Fabrikada ‘radyoaktif kaynak’ olduğu ve bu malzemelerin Türkiye’de bulunmadığı belirtildi. Radyasyonun ‘Europium 152’ adı verilen bir malzemeden bulaşmış olabileceği bu malzemenin de nükleer santrallerde kullanıldığı ve Türkiye’ye getirilmesinin de yasak olduğu ifade edildi. Bölgedeki radyasyonun doğal olanın 219 katı olduğu görüldü. Gaziemir’in Akçay Caddesi’nde Türkiye Atom Enerjisi Kurumu’nun(TAEK) raporlarında belirtilen radyasyonlu atıkların 100 tonun üzerinde olduğu tahmin ediliyor.
Söz konusu fabrikanın sahiplerine verilen hapis cezası davaları Yargıtay 18.Ceza Dairesi’nin 02.05.2017 tarihli 2016/13661 Esas 2017/4864 Karar sayılı kararı ile zaman aşımı nedeniyle düşürüldü. Daha sonra konuyla ilgili EGEÇEP öncülüğündeki çevrecilerin Anayasa Mahkemesi’ne yapılan başvuru da reddedildi. Bunun üzerine EGEÇEP ve çevreciler AİHM’e başvurma kararı aldı.
Hem Anayasa hem de AİHM kararları ihlal edildi
Avukat Arif Ali Cangı’nın hazırladığı başvuru dosyasında; Gaziemir’de radyoaktif ve tehlikeli atıklarla yerleşim yerlerinin ortasında bir alanın kirletildiğine dikkat çekildi. Radyoaktif atıklardan yörede yaşayanların bilgilendirilmediği, sağlıklı yaşam için gerekli önlemlerin alınmadığı belirtildi.

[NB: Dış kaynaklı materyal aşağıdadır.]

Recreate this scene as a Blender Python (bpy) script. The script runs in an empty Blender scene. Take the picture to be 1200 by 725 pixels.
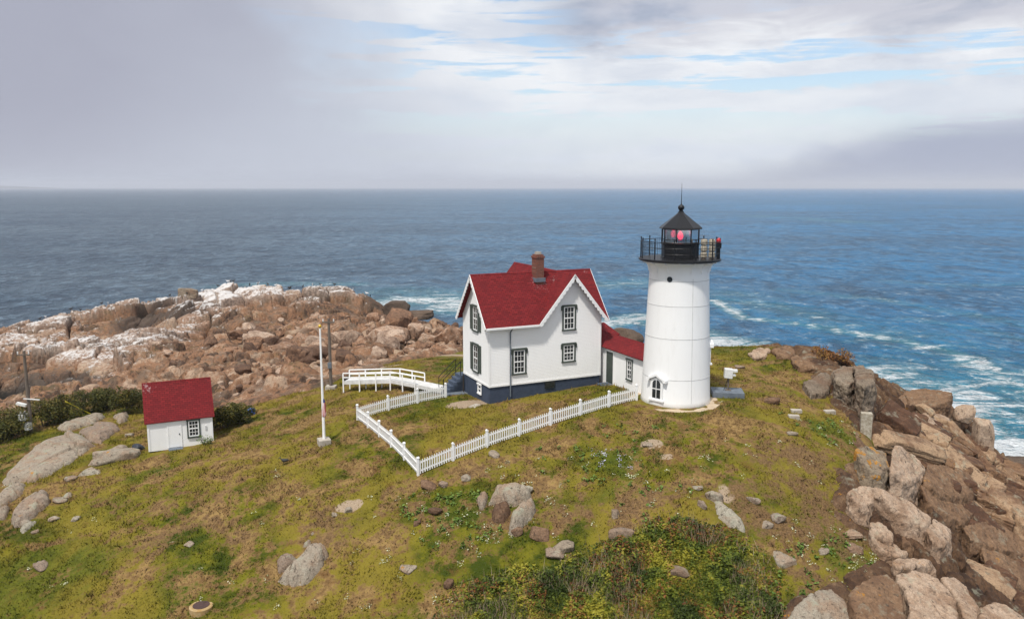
import bpy, math, random
import numpy as np
from mathutils import Vector, Matrix
R = math.radians
random.seed(7)
rng = np.random.default_rng(11)
scene = bpy.context.scene
COL = scene.collection

# ------------------------------------------------------------------ camera
CAM_H = 15.5
PITCH = R(8.74)
F = 933.0
SEA = -14.6
cp_, sp_ = math.cos(PITCH), math.sin(PITCH)

def ray(px, py):
    x = (px - 600) / F
    y = -(py - 362.5) / F
    return np.array([x, cp_ + y * sp_, -sp_ + y * cp_])

def at_z(px, py, z):
    d = ray(px, py)
    t = (z - CAM_H) / d[2]
    return np.array([d[0] * t, d[1] * t, z])

def at_y(px, py, Y):
    d = ray(px, py)
    t = Y / d[1]
    return np.array([d[0] * t, Y, CAM_H + d[2] * t])

def project(x, y, z):
    dz = z - CAM_H
    zc = y * cp_ - dz * sp_
    yc = y * sp_ + dz * cp_
    zc = np.where(zc < 0.1, 0.1, zc)
    return 600 + F * x / zc, 362.5 - F * yc / zc

cam = bpy.data.cameras.new('camera')
cam.sensor_width = 36
cam.lens = F / 1200 * 36
cam.clip_start = 0.5
cam.clip_end = 60000
camo = bpy.data.objects.new('camera', cam)
COL.objects.link(camo)
camo.location = (0, 0, CAM_H)
camo.rotation_euler = (math.pi / 2 - PITCH, 0, 0)
scene.camera = camo

# ------------------------------------------------------------------ numpy noise
def _hash(ix, iy, seed):
    h = (ix.astype(np.int64) * 374761393 + iy.astype(np.int64) * 668265263 + seed * 974634777) & 0xFFFFFFFF
    h = ((h ^ (h >> 13)) * 1274126177) & 0xFFFFFFFF
    h = (h ^ (h >> 16)) & 0xFFFFFFFF
    h = (h * 2246822519) & 0xFFFFFFFF
    h = (h ^ (h >> 15)) & 0xFFFFFFFF
    return h / 4294967295.0

def vnoise(x, y, seed=0):
    x = np.asarray(x, float); y = np.asarray(y, float)
    ix = np.floor(x); iy = np.floor(y)
    fx = x - ix; fy = y - iy
    fx = fx * fx * (3 - 2 * fx); fy = fy * fy * (3 - 2 * fy)
    ix = ix.astype(np.int64); iy = iy.astype(np.int64)
    a = _hash(ix, iy, seed); b = _hash(ix + 1, iy, seed)
    c = _hash(ix, iy + 1, seed); d = _hash(ix + 1, iy + 1, seed)
    return (a + (b - a) * fx) * (1 - fy) + (c + (d - c) * fx) * fy

def fbm(x, y, scale, oct=4, seed=0):
    s = 0; amp = 1; tot = 0; f = 1.0 / scale
    for i in range(oct):
        s = s + amp * (vnoise(x * f + 13.7 * i, y * f - 7.1 * i, seed + i) - .5)
        tot += amp; amp *= .5; f *= 2.03
    return s / tot * 2

def sstep(a, b, x):
    t = np.clip((x - a) / (b - a), 0, 1)
    return t * t * (3 - 2 * t)

def voronoi(x, y, seed):
    ix = np.floor(x).astype(np.int64); iy = np.floor(y).astype(np.int64)
    f1 = np.full(x.shape, 9.0); f2 = np.full(x.shape, 9.0)
    cx = np.zeros(x.shape); cy = np.zeros(x.shape)
    ci = np.zeros(x.shape, np.int64); cj = np.zeros(x.shape, np.int64)
    for dx in (-1, 0, 1):
        for dy in (-1, 0, 1):
            jx = ix + dx; jy = iy + dy
            px = jx + .08 + .84 * _hash(jx, jy, seed); py = jy + .08 + .84 * _hash(jx, jy, seed + 1)
            d = np.hypot(x - px, y - py)
            n = d < f1
            f2 = np.where(n, f1, np.minimum(f2, d))
            cx = np.where(n, px, cx); cy = np.where(n, py, cy)
            ci = np.where(n, jx, ci); cj = np.where(n, jy, cj)
            f1 = np.where(n, d, f1)
    return f1, f2, cx, cy, ci, cj

def blocks(x, y, scale, rot, aniso, h, tilt, crack, seed, edge=.12, warp=.35):
    """jointed rock: every cell is a tilted block parted from its neighbours by a crack"""
    wx = x + warp * scale * fbm(x, y, scale * 1.1, 3, seed + 50)
    wy = y + warp * scale * fbm(x, y, scale * 1.1, 3, seed + 60)
    c, s = math.cos(rot), math.sin(rot)
    u = (wx * c + wy * s) / (scale * aniso); v = (-wx * s + wy * c) / scale
    f1, f2, cx, cy, ci, cj = voronoi(u, v, seed)
    r0 = _hash(ci, cj, seed + 2) - .5; r1 = _hash(ci, cj, seed + 3) - .5; r2 = _hash(ci, cj, seed + 4) - .5
    e = sstep(0, edge, f2 - f1)
    dome = -(f1 ** 2) * .35
    z = h * r0 + tilt * scale * ((u - cx) * r1 * 2 + (v - cy) * r2 * 2) + dome * crack
    z = z - crack * (1 - e)
    return z, _hash(ci, cj, seed + 5), e

def pillow(x, y, scale, rot, aniso, h, tilt, depth, seed, warp=.25, w=.42):
    """heap of close set boulders: rounded blocks with deep gaps"""
    wx = x + warp * scale * fbm(x, y, scale * 1.3, 2, seed + 50)
    wy = y + warp * scale * fbm(x, y, scale * 1.3, 2, seed + 60)
    c, s = math.cos(rot), math.sin(rot)
    u = (wx * c + wy * s) / (scale * aniso); v = (-wx * s + wy * c) / scale
    f1, f2, cx, cy, ci, cj = voronoi(u, v, seed)
    r0 = _hash(ci, cj, seed + 2) - .5; r1 = _hash(ci, cj, seed + 3) - .5; r2 = _hash(ci, cj, seed + 4) - .5
    e = np.clip((f2 - f1) / w, 0, 1)
    prof = np.sqrt(np.maximum(1 - (1 - e) ** 2.4, 0))
    z = h * r0 + tilt * scale * ((u - cx) * r1 * 2 + (v - cy) * r2 * 2) + depth * (prof - 1)
    return z, _hash(ci, cj, seed + 5), prof

# ------------------------------------------------------------------ base terrain: thin plate through surveyed points
CP = []
def cpx(px, py, z): 
    p = at_z(px, py, z); CP.append((p[0], p[1], z))
def cpw(x, y, z): CP.append((x, y, z))
TX, TY = 12.0, 56.9          # tower axis
HX, HY, HA = -1.72, 59.0, R(25)   # front left corner of the keeper's house
hc, hs = math.cos(HA), math.sin(HA)
def hw(s, v): return HX + hc * s - hs * v, HY + hs * s + hc * v
for a in range(0, 360, 60):
    cpw(TX + 4 * math.cos(R(a)), TY + 4 * math.sin(R(a)), -.05)
for s, v, z in ((0, 0, -.85), (0, 5.3, -1.3), (9.8, 0, -.3), (9.8, 5.3, -.9), (5, 10, -1.6), (9.8, 10, -1.3), (5, 0, -.5), (5, 5, -1.0)):
    cpw(*hw(s, v), z)
for q in ((520, 435, -1.7), (480, 436, -2.0), (500, 422, -2.3), (430, 452, -1.8), (464, 452, -1.6), (380, 523, -2.5), (490, 558, -2.45),
          (419, 493, -1.7), (523, 467, -1.35), (172, 529, -4.05), (251, 520, -3.9), (150, 505, -4.5), (300, 490, -3.7), (350, 457, -2.9), (210, 500, -4.5),
          (300, 450, -5.6), (250, 470, -5.6), (100, 470, -5.8), (36, 505, -5.6), (0, 520, -6.2), (70, 520, -4.6), (20, 590, -5.8),
          (0, 725, -8), (100, 640, -6.5), (100, 570, -5.0), (236, 711, -6.9), (200, 600, -4.9), (300, 580, -4.0), (300, 650, -5.3),
          (350, 725, -7), (400, 600, -4.1), (500, 600, -3.6), (500, 660, -5), (500, 725, -6.6), (650, 560, -2.3), (650, 620, -3.8),
          (700, 725, -6.5), (750, 520, -.9), (750, 580, -2.4), (750, 650, -4.2), (850, 500, -.3), (850, 560, -1.8), (850, 640, -4),
          (900, 725, -6), (900, 450, -.4), (880, 409, -.7), (920, 405, -.6), (950, 480, -.7), (950, 560, -2.2), (950, 640, -4.2), (1000, 520, -1.7),
          (1000, 600, -3.8), (1000, 680, -5.5), (1050, 520, -2.8), (1050, 590, -4.4), (1100, 600, -5.4), (1110, 650, -6.4), (1060, 690, -6.4), (1110, 715, -7.2),
          (1150, 690, -9.5), (1140, 620, -8), (1150, 560, -7), (1190, 600, -10), (1195, 690, -10.5), (1110, 462, -4.9), (1060, 470, -4.2), (1030, 475, -3),
          (1000, 432, -.1), (980, 428, 0), (960, 415, -.2), (990, 485, -1.2), (1140, 520, -8.3), (1180, 548, -12.5),
          (540, 377, -5.5), (430, 352, -6), (395, 340, -4.8), (350, 338, -4.2), (280, 339, -4.2), (220, 338, -4.2), (150, 347, -5.2), (120, 352, -5.6), (60, 360, -6.3), (0, 378, -7),
          (300, 375, -6.8), (300, 400, -7.4), (420, 400, -6), (200, 420, -6.6), (100, 400, -6.3), (30, 425, -8), (0, 465, -11), (480, 390, -5), (470, 372, -5.5),
          (400, 435, -4.6), (540, 405, -4.2), (330, 440, -5.0), (160, 440, -7.5), (80, 450, -8), (180, 375, -7), (745, 392, -7.5)):
    cpx(*q)
for q in ((60, 60, -17), (60, 95, -18), (53, 76, -15.5), (48, 40, -17), (42, 28, -15), (30, 96, -9), (40, 92, -13.5), (22, 102, -9), (20, 112, -15), (0, 112, -10),
          (5, 95, -6), (0, 86, -3.6), (14, 84, -2.2), (-10, 140, -16), (15, 125, -17), (30, 120, -17), (-5, 160, -18), (-28, 182, -17), (-45, 190, -17), (-68, 195, -17), (-90, 182, -17), (-108, 150, -17),
          (-114, 112, -17), (-102, 84, -15), (-75, 70, -11), (-62, 58, -8.5), (-50, 46, -8.5), (-40, 32, -9.5), (-20, 30, -9), (0, 30, -8.3), (15, 30, -8), (26, 30, -9)):
    cpw(*q)
CP = np.array(CP)
def _U(r2): return np.where(r2 > 0, r2 * np.log(np.maximum(r2, 1e-12)), 0)
_n = len(CP)
_K = _U(((CP[:, None, :2] - CP[None, :, :2]) ** 2).sum(2)) + np.eye(_n) * 60.0
_P = np.hstack([np.ones((_n, 1)), CP[:, :2]])
_A = np.vstack([np.hstack([_K, _P]), np.hstack([_P.T, np.zeros((3, 3))])])
_W = np.linalg.solve(_A, np.concatenate([CP[:, 2], np.zeros(3)]))
def base_z(x, y):
    x = np.asarray(x, float); y = np.asarray(y, float); sh = x.shape
    x = x.ravel(); y = y.ravel(); out = np.empty(len(x))
    for i in range(0, len(x), 20000):
        a = x[i:i + 20000, None]; b = y[i:i + 20000, None]
        out[i:i + 20000] = _U((a - CP[None, :, 0]) ** 2 + (b - CP[None, :, 1]) ** 2) @ _W[:_n] + _W[_n] + _W[_n + 1] * a[:, 0] + _W[_n + 2] * b[:, 0]
    return out.reshape(sh)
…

AİHM başvurusu için hazırlanan dilekçede; ceza davasının zamanaşımı sonucu düşmesine karar verilmesiyle Anayasa’nın 17’inci maddesi ve AİHM’in emsal kararlarının ihlal edildiği vurgulandı. Ayrıca Anayasa Mahkemesi kararı ile yaşama, maddi ve manevi varlığını koruma ve geliştirme hakkının, sağlıklı çevrede yaşama hakkının hukuki güvencelerinden olan Anayasa’nın 36. maddesi ve hak arama özgürlüğü ile etkili iç hukuk yoluna başvurma haklarının da ihlal edildiği ifade edildi.